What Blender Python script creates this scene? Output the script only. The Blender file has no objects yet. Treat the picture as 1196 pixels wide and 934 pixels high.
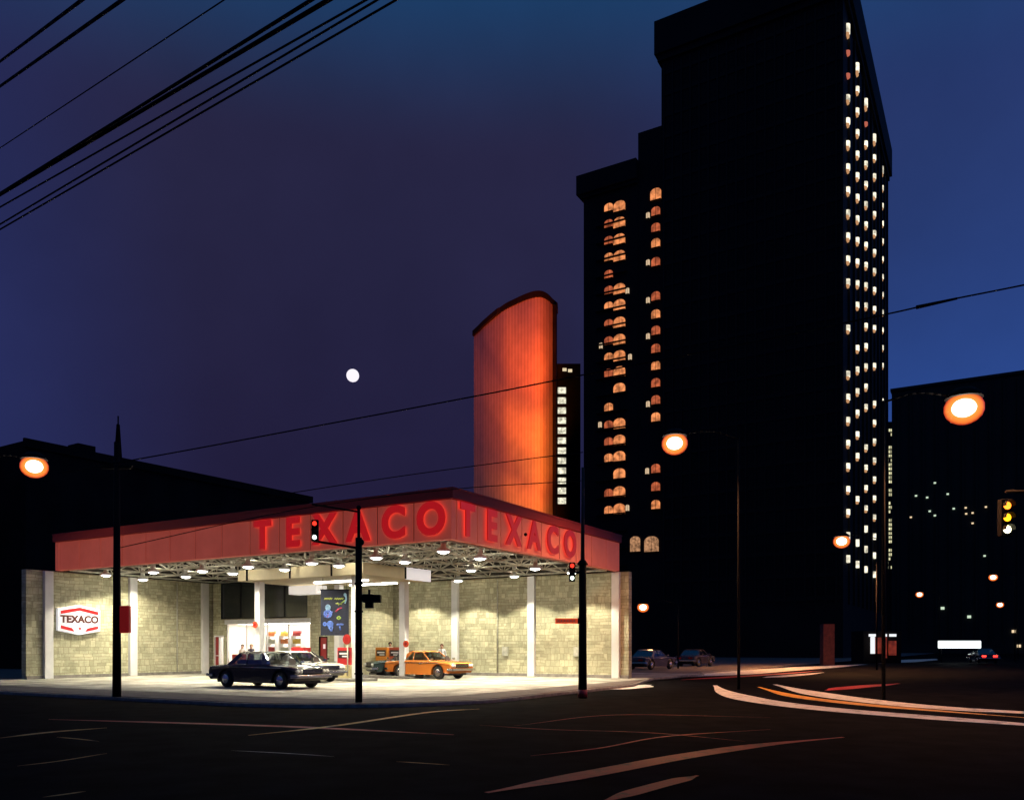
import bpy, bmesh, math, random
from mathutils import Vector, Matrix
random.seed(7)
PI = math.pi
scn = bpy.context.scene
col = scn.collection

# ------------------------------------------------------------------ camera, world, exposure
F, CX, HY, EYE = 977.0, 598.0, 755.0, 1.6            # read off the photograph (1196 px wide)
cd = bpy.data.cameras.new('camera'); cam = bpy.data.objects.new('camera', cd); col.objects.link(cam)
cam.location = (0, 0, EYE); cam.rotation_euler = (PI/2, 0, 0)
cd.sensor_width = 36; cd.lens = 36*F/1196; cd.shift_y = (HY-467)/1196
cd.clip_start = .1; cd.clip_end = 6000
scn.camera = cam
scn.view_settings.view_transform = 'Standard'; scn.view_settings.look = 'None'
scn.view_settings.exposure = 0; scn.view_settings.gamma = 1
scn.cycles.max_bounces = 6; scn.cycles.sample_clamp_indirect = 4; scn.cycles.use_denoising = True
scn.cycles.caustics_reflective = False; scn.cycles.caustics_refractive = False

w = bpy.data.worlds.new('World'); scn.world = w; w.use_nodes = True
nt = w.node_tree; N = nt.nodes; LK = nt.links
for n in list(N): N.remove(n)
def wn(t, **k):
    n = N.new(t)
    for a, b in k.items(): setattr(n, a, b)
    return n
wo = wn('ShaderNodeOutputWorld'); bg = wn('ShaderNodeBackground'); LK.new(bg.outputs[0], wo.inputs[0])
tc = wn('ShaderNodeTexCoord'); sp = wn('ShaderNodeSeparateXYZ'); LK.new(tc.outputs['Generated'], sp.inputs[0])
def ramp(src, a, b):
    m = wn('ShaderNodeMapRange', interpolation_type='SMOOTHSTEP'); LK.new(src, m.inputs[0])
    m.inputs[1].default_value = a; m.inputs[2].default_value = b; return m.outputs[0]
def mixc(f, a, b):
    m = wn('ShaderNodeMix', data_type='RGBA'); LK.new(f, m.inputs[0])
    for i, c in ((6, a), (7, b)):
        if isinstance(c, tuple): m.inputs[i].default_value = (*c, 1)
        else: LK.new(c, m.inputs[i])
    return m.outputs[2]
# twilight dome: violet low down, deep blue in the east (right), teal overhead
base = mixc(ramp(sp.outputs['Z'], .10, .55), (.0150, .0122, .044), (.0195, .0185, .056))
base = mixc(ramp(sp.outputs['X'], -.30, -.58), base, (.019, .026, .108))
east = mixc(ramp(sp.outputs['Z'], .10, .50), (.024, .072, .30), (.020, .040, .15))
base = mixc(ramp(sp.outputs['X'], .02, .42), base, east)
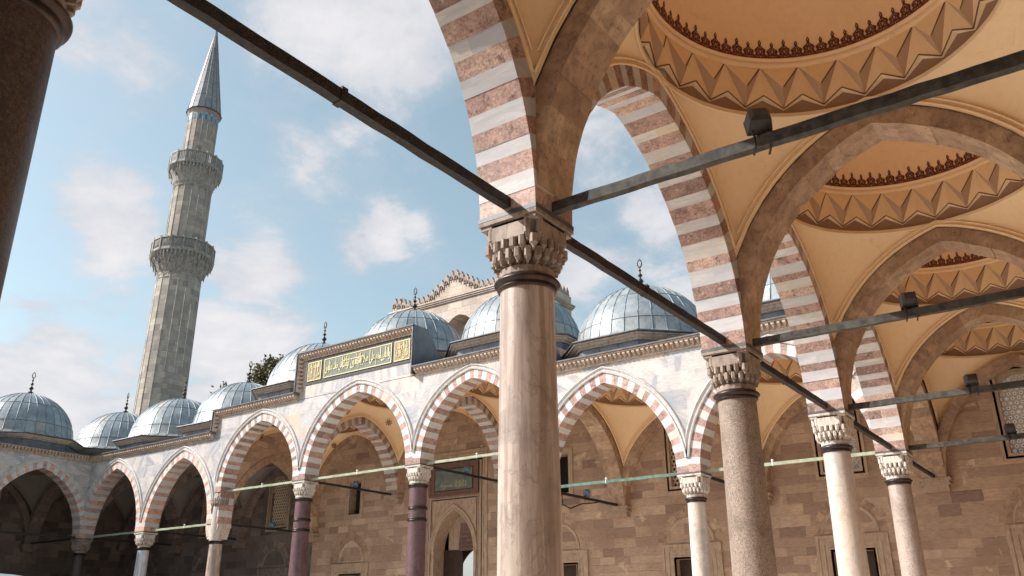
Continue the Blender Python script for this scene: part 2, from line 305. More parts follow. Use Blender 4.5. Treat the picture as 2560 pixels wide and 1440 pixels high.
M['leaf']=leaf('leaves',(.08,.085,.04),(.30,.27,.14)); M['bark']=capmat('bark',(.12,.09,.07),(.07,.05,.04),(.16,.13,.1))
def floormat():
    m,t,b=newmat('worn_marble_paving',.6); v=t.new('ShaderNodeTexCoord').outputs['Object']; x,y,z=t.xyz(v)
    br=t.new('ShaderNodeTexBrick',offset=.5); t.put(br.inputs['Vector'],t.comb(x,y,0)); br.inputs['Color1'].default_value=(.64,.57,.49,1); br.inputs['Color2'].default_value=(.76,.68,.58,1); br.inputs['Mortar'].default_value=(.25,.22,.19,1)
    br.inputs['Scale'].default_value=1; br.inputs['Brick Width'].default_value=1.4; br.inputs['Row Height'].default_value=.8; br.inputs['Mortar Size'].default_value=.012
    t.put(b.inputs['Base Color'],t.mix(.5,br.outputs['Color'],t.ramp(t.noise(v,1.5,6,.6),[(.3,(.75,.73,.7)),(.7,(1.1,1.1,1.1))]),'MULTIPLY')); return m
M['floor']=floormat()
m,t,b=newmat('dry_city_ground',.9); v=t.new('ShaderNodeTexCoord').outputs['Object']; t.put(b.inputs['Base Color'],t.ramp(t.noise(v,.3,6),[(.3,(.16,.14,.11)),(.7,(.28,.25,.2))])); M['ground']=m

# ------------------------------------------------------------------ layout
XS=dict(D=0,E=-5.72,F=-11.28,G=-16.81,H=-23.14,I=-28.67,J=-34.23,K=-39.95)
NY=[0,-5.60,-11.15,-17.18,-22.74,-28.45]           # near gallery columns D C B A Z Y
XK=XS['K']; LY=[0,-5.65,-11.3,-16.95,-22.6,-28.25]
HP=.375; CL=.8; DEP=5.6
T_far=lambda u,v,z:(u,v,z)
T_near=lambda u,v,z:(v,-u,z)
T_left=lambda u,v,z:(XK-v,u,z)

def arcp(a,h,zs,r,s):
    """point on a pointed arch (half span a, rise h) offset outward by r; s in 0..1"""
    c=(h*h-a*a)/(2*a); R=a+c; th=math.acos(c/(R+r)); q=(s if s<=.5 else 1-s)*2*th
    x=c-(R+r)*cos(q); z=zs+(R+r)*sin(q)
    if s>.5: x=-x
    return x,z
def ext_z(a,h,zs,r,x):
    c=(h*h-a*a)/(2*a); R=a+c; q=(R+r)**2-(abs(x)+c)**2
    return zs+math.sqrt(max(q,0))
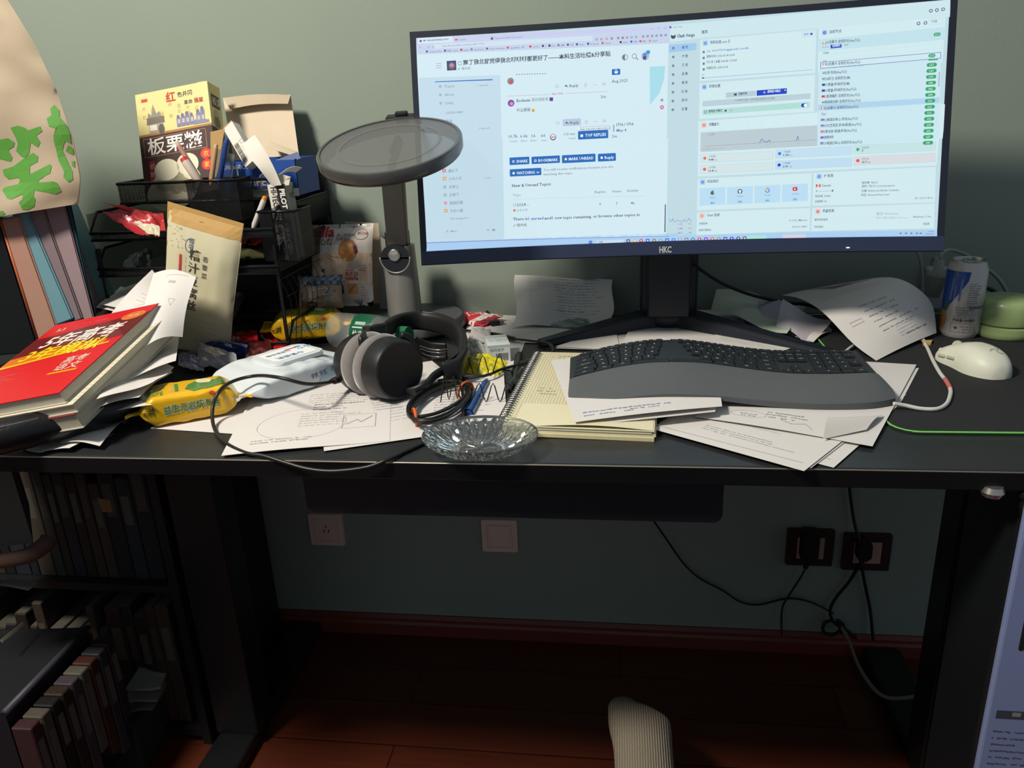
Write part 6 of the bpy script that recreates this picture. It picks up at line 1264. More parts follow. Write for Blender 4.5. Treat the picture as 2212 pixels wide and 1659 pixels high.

● ● ● ●

Short task => Return only the lines running from the start of the entries above to the line that contains "col = scn.collection", inclusive, and omit every picture.

Response to the exercise =>
What Blender Python script creates this scene? Output the script only. The Blender file has no objects yet. Treat the picture as 1196 pixels wide and 934 pixels high.
import bpy, bmesh, math, random
from mathutils import Vector, Matrix
random.seed(7)
PI = math.pi
scn = bpy.context.scene
col = scn.collection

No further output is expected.